Problem first.
Everything else second.
What I'm here to do.
For the past several years I've been designing financial management products for local governments. Complex workflows, regulated environments, users who have real jobs to do and no patience for software that gets in the way. That context has a way of sharpening your instincts. You learn quickly what design is actually for, and what it costs when it doesn't work.
Where I do my best work.
I know where my best work happens. It's close to the problem, close to users, and in the middle of a cross-functional team that's actively trying to figure something out. That's the environment where good design decisions get made. Not in isolation, but in the middle of the conversation. I've learned to read a room, move it when it needs moving, and stay quiet when listening is the job.
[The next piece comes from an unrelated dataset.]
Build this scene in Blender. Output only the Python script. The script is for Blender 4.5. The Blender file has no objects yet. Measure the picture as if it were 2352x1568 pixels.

With AI changing how fast teams need to operate, the designers who thrive are the ones who can execute with real judgment and stay close to what actually matters.
How I approach the work.
Before any direction is set, there are things the team needs to agree on. What problem are we actually solving? Who's dealing with it, and in what context? What's the scope and what are the constraints? And how will we know if we got it right? Those aren't intake questions. They're the filter everything else runs through. I've seen projects go sideways not because the design was bad, but because the team never had a shared answer to those questions in the first place.
My process is built around getting to that shared understanding early, before the work gets expensive to change. That usually means facilitated sessions with product and engineering, users, and a lot of listening before a single sketch, pixel or line of code is created. The goal isn't to slow things down. It's to make sure we're moving fast in the right direction.